Fecha: 1 de marzo de 2020

El pasado miércoles comenzábamos una nueva cuaresma. La imposición de la ceniza nos recordaba nuestra condición de criaturas contingentes y nos invitaba a reavivar el compromiso de conversión para seguir cada vez más de cerca al Señor. Es un tiempo de ascética y sacrificio, de esfuerzo en el combate espiritual para ir superando todo tipo de mal y de pecado,  tan presentes en el mundo y en nosotros.

En las celebraciones litúrgicas iremos recibiendo la gracia y el impulso necesario para recorrer este camino con el Señor, profundizando en la escuela del evangelio, meditando los acontecimientos de la historia de la salvación como actualización eficaz, ya que Cristo se hace presente en  la liturgia de la Iglesia por obra del Espíritu Santo. De nosotros depende vivir este tiempo con intensidad, abiertos al don de Dios y afrontar de esta manera los cambios que nuestra vida necesita, o por el contrario, dejarnos arrastrar por la rutina y permanecer estancados.

En este primer domingo de cuaresma reflexionamos sobre las tentaciones de Jesús en el desierto. Recordemos que el desierto, además de ser lugar de encuentro con Dios, es también el lugar de la tentación y del combate espiritual. Durante la peregrinación del pueblo de Israel a través del desierto, que se prolongó durante cuarenta años, sufrió muchas tentaciones y cayó en ellas. Jesús pasa en el desierto cuarenta días de soledad y de prueba, que supera con la Palabra de Dios y la oración.
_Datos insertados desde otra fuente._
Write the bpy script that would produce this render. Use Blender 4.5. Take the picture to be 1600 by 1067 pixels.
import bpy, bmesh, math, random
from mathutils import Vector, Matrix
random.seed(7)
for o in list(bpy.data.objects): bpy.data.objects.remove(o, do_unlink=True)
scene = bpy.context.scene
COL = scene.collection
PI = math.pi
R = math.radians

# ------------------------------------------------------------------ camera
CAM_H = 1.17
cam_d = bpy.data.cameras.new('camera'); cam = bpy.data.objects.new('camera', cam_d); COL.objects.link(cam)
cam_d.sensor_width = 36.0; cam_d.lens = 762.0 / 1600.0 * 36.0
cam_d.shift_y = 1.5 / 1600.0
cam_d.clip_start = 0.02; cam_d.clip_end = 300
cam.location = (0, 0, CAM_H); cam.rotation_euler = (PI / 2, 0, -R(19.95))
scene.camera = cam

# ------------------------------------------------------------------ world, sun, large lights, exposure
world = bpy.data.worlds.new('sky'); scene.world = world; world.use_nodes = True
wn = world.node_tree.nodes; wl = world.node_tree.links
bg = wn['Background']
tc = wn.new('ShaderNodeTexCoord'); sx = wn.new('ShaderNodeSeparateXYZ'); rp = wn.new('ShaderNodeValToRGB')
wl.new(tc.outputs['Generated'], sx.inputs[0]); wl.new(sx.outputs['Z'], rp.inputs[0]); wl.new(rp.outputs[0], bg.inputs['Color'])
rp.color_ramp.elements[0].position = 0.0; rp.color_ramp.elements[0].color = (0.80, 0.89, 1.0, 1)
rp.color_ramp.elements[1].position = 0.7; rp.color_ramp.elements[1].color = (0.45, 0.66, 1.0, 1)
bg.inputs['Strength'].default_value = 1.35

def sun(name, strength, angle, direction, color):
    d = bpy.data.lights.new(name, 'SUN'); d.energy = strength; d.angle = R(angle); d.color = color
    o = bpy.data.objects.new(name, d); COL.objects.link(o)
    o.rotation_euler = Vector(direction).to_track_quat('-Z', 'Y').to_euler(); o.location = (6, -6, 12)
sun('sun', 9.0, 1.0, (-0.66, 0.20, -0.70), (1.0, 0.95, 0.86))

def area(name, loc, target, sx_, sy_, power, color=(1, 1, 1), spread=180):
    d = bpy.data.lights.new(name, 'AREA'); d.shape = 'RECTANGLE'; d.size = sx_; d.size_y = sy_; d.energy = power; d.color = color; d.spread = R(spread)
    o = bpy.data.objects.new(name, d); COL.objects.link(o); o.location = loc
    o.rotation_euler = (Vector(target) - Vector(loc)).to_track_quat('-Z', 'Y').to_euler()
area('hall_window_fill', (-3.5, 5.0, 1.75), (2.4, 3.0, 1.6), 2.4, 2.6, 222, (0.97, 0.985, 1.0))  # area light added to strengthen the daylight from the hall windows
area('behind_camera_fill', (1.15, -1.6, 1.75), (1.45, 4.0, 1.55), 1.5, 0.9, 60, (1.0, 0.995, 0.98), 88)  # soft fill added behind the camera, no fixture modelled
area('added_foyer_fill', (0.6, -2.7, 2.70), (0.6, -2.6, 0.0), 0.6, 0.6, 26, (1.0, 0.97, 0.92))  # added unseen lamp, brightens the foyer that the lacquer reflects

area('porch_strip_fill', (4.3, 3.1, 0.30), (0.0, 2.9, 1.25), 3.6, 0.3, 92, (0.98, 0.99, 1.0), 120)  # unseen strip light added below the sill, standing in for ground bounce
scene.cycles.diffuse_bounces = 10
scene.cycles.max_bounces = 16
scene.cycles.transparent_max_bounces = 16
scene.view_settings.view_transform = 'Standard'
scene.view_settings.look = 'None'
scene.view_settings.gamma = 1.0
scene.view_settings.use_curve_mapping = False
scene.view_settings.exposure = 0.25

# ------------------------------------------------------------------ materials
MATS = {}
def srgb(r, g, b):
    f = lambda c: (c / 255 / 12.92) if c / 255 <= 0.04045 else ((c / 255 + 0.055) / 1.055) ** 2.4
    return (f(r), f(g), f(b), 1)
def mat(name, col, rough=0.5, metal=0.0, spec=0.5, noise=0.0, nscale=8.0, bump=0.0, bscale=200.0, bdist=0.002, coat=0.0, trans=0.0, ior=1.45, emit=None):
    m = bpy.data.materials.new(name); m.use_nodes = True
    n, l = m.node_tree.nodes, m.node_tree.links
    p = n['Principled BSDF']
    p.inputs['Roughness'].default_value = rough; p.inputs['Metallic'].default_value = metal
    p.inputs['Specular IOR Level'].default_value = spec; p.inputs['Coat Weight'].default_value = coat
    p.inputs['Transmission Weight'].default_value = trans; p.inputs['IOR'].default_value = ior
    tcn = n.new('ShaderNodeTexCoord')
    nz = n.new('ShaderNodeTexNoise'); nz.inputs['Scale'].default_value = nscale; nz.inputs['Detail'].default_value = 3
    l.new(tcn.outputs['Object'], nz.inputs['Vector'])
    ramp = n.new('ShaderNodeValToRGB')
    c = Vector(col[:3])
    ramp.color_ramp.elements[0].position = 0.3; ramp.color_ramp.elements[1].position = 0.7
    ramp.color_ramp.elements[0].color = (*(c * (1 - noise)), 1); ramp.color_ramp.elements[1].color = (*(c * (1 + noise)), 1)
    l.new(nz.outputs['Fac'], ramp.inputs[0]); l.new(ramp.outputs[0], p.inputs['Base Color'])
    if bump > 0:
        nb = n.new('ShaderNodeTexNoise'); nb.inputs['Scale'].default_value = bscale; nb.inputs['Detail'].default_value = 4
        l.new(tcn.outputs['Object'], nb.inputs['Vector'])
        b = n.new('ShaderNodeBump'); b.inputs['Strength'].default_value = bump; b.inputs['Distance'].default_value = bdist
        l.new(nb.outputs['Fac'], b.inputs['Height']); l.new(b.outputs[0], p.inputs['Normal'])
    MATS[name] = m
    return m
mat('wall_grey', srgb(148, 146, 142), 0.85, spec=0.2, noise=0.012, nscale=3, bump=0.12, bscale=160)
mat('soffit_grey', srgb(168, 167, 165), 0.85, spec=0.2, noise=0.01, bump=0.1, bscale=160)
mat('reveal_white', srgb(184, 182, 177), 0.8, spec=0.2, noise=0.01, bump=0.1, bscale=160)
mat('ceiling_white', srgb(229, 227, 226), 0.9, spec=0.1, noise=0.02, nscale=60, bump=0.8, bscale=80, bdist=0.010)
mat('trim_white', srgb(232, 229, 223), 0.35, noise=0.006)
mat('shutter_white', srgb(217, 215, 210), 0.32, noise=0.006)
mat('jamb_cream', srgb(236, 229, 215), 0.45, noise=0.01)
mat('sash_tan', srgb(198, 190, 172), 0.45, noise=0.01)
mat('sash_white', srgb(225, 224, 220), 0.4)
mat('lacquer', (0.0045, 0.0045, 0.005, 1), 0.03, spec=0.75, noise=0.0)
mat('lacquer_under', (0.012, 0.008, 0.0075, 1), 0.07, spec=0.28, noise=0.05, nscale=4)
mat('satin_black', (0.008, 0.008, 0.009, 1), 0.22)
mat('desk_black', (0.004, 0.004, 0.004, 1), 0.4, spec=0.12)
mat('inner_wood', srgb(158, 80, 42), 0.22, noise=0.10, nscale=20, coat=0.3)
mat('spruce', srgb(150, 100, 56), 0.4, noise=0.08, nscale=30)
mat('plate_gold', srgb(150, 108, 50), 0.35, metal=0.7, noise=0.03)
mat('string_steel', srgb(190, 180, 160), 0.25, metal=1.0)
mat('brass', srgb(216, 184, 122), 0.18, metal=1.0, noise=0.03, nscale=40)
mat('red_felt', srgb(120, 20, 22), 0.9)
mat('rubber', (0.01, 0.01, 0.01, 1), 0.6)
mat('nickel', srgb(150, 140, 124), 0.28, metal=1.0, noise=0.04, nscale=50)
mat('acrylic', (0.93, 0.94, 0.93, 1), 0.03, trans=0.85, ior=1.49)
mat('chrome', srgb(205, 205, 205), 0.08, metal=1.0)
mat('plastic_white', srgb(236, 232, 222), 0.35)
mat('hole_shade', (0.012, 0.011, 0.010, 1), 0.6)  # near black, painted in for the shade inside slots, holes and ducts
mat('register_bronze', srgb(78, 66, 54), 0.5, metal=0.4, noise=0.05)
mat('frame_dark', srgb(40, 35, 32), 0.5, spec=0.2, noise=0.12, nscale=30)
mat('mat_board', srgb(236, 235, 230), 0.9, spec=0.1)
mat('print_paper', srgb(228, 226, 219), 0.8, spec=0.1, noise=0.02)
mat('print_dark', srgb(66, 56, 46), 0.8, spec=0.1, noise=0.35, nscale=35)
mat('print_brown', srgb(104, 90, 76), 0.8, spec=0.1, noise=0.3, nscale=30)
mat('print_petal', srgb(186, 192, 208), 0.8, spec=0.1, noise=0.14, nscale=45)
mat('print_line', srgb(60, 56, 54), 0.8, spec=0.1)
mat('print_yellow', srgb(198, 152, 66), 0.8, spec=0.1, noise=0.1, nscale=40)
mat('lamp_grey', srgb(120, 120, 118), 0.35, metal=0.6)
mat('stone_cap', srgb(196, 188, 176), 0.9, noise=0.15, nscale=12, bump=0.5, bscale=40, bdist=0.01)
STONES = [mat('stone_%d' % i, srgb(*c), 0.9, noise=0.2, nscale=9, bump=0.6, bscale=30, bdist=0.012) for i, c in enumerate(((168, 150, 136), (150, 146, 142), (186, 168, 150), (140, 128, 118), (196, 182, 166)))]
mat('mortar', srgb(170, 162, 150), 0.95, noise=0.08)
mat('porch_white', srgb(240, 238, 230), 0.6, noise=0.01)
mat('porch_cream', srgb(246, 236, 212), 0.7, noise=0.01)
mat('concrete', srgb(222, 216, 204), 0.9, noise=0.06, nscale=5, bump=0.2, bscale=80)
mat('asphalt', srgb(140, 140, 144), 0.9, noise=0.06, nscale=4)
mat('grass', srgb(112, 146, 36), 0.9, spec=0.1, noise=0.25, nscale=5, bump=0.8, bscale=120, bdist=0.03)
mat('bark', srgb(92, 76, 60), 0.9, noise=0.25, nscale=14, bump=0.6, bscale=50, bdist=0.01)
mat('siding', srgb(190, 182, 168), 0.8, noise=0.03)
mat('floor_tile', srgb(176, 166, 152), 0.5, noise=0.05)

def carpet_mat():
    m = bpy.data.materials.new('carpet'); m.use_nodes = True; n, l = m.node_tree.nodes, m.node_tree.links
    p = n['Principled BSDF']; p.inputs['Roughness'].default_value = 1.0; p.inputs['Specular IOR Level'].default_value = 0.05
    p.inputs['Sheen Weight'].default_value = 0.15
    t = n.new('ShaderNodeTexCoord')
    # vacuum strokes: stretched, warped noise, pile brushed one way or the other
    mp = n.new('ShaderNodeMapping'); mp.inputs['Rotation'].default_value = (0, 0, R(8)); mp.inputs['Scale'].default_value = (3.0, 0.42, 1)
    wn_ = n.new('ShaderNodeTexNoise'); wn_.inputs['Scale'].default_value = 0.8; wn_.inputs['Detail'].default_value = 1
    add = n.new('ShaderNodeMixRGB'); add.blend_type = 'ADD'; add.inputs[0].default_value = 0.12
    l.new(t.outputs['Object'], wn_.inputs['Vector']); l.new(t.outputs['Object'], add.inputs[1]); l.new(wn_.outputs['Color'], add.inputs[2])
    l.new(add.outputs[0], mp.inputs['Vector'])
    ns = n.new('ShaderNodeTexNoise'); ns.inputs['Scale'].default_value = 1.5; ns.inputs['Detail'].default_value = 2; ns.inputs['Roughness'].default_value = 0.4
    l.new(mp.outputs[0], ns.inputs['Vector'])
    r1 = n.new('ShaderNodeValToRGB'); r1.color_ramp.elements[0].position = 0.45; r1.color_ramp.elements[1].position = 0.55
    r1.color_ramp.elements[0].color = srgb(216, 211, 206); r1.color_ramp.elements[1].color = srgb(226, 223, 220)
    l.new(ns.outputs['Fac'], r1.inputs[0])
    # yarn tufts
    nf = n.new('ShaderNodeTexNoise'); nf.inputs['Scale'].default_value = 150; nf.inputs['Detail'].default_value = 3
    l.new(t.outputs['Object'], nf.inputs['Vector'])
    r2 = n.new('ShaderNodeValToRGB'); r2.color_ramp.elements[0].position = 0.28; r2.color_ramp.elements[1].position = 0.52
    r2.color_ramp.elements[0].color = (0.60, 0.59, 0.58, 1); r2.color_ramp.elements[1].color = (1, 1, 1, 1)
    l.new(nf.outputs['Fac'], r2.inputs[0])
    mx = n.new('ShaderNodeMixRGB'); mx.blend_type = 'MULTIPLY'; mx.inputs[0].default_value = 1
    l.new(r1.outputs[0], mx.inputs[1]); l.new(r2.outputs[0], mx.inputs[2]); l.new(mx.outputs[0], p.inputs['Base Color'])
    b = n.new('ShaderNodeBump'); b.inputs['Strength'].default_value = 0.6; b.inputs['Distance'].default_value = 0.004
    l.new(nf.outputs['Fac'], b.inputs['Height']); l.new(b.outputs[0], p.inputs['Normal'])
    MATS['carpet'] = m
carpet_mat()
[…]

Se prepara así para el cumplimiento de su misión y vence las tentaciones del maligno.

El tentador intenta manipular las palabras de la Sagrada Escritura, pero las respuestas de Jesús desenmascaran sus intenciones y refutan sus argumentos, apoyándose en la misma Palabra de Dios, y aplicándola con verdad y rectitud. El maligno presenta la perspectiva atrayente de un mesianismo político y triunfal, que hubiese tenido una gran acogida en el pueblo de Israel. Pero no es este el plan de Dios, y Jesús se mantendrá fiel a la voluntad del Padre. La narración muestra un paralelismo con las tentaciones del pueblo de Israel en los cuarenta años de peregrinación por el desierto. También nosotros somos invitados a renovar nuestra decisión de seguir a Dios y de afrontar con valentía la lucha que nos espera si queremos permanecer fieles.

El camino cuaresmal se caracteriza por las prácticas del ayuno, la limosna y la oración. El ayuno consiste inicialmente en abstenerse de alimentos, pero comprende todas las formas posibles de sacrificio para lograr una vida más sobria. ¡Cuántas cosas hay en nuestra vida que son absolutamente prescindibles! ¡Cuánto tiempo se llega a perder en frivolidades! ¡Cuánto podríamos ahorrar de tiempo y de bienes de todo tipo!  ¡Cuánto podríamos compartir con los más necesitados!  Porque no olvidemos que el ayuno está íntimamente unido a la limosna, al compartir, a la solidaridad, a las obras de misericordia. Todos estamos llamados a compartir nuestros bienes, sean muchos o pocos, con los demás. Siempre podemos encontrar  personas más necesitadas que nosotros.

La cuaresma, además, es un tiempo privilegiado para la oración. La Iglesia nos invita en este tiempo a una oración más prolongada e intensa y a una meditación profunda sobre la Palabra de Dios. En este camino cuaresmal hemos de estar atentos para captar la invitación de Cristo a seguirlo de modo más decidido y coherente, renovando la gracia y los compromisos de nuestro Bautismo, para abandonar el hombre viejo que hay en nosotros y revestirnos de Cristo, para llegar renovados a la Pascua y poder decir con san Pablo «ya no soy yo el que vive, es Cristo quien vive en mí» (Ga 2, 20). Con estas prácticas cuaresmales os invito a entrar decididamente por el camino de la conversión.